大阪万博、公式からの愛称発表はミャクミャク

2025年日本国際博覧会協会は7月18日、大阪・関西万博の公式キャラクターの愛称を「ミャクミャク」に決定しました。

愛称の審査・選考は33197作品の中から選ばれました。ミャクミャクの愛称を付けた方は川勝未悠氏と、作田陽向氏の2名。

愛称のコンセプトは以下の通り。

川勝さん
今まで「脈々」と受け継がれてきた私たち人間のDNA、
知恵と技術、歴史や文化。変幻自在なキャラクターは更にあらゆる可能性をその身に宿して、私たち人間の素晴らしさをこれからも「脈々」と未来に受け継いでいってくれるはず。
そんな希望を込めて「脈々=ミャクミャク」と名付けました。
またミャク=脈であり、生命そのもの。
ミャクミャクという2音が続く様は、命が続いている音にも聞こえます。

作田さん
初めてキャラクターを見たとき、赤色と青色が動脈と静脈を連想させたため。
また、万博のテーマである、人類文明のつながりや、国際的なつながりを、「脈」という言葉で表せられると思ったため。

公益社団法人2025年日本国際博覧会協会 ホームページより

発表当初、「いのちの輝きくん」などの愛称で親しまれていたキャラクターにさらにしっくりときて多くの人に受け入れられるネーミングがなされたことで、その認知は一気に広まりました。
当時私もマッドサイエンティストの実験の結果生み出された悲しい生き物じゃん…などと感想を抱いていましたし、これ以上しっくりくる名前があるのだろうかと思っていたのですが、今回の愛称発表でそれを超える名前が発表されたことに驚きました。
「ミャクミャク」の名前を付けたお二人のコンセプトもしっかりとしており、納得のネーミングです。しっかりとしたコンセプトに基づきビジュアルと紐づいたネーミングは一気に認知を拡大させる力を持っていると思わせてくれる事例です。

この愛称は多くの人に受け入れられると共に新しい流れが生まれています。

ミャクミャク「様」と呼び、畏怖の対象として受け入れる日本人の多さ

公式からは「ミャクミャク」と発表されたにも関わらず、Twitter上では「ミャクミャク様」と呼ぶ人が相次ぎ、7月19日のTwitterの日本トレンドで1位になりました。
名前が発表された途端に、多くの人が各地に伝わる「ミャクミャク様」のストーリーを生み出し、怪異や信仰の対象としての物語が生まれています。
実際に信仰や土着信仰、民間伝承などはこのように何かをきっかけに生まれ長い時間をかけて人々の中で受け継がれ生まれるものなのでしょう。
現代社会のTwitterというコミュニティで民間伝承や土着信仰がものすごい勢いで育っている瞬間を目の当たりにしているようでとても面白いです。

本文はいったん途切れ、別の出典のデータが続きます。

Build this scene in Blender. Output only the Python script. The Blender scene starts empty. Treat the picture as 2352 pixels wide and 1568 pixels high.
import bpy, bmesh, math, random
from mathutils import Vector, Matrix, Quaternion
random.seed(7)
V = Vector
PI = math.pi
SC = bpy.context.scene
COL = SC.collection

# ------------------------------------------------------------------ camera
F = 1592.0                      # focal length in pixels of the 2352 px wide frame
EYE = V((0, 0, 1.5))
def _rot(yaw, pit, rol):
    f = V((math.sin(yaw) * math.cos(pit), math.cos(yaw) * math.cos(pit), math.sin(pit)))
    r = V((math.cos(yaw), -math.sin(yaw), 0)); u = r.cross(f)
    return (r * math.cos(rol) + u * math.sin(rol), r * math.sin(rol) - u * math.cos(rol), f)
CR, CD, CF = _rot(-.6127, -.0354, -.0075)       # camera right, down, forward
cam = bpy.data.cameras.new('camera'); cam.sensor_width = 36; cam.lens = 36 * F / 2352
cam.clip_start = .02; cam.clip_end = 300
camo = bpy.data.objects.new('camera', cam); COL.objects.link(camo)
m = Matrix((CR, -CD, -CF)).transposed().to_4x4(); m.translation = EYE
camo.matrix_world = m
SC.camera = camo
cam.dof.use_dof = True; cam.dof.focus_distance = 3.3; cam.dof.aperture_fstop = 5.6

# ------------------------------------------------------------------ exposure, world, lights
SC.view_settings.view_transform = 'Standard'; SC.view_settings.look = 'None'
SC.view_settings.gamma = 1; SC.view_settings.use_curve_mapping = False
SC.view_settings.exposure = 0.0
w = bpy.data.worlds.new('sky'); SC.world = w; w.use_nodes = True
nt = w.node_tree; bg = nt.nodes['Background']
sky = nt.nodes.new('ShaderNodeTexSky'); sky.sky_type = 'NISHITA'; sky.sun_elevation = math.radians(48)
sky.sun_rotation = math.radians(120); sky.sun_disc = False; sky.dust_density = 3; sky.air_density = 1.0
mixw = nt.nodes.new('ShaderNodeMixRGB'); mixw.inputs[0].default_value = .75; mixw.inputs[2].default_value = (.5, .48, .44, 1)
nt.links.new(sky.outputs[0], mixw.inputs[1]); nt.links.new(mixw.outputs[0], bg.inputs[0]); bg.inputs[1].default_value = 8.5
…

私個人の感想ですが、ミャクミャク様の説明は人間を好む異形の神様のように受け止められます。私と同じような感想を抱いている人はTwitter上に大勢おり、日本人の根底に根付く信仰心や宗教観を強く物語っているような気がします。

名前が発表されただけで畏れ敬われている現状がとても面白く興味深いです。

『ミャクミャクは開幕前から自分のことを皆さんに知ってもらい、2025年に開催される大阪・関西万博で多くの人に会えることを夢見ています。』と公式の記述にあるのですが、もう十分すぎるほど知れ渡って親しまれている(?)と思います。

私がイメージした「ミャクミャク様」

ここからは完全に私の妄想の産物なのですが、私が「ミャクミャク様」に対して抱いたイメージは、寂れた村で昔から祀られ続ける土着信仰の対象となった湧き水地が始まりです。
人が好きで目が合った気に入った者を取り込み、取り込まれた者はミャクミャク様と同化しその目となる。人間からすれば怖ろしい怪異ですが、ミャクミャク様としては親愛の印であり、その気に入り取り込んだ者の住む地に恵みをもたらします。

信仰の呪文があり、唱えるものが増えることで力が増大。2025年の万博に先駆けて多くの人に知られる存在となったことで今後その呪文が広まりより強力な神となる。

最後の部分は完全に直近に見たNetflix映画「呪詛」の影響を受けています。

土着信仰や怪異の話が好きなので自分の中で物語が出来上がってしまったのですが、私と同じように独自の物語を思い描いた人がたくさんいるようなので、他の人がイメージする「ミャクミャク様」の物語も知りたいと思いました。

これから2025年の大阪万博までに、どのような存在として親しまれ続けるのかも楽しみなので、引き続き情報を追っていきたいです。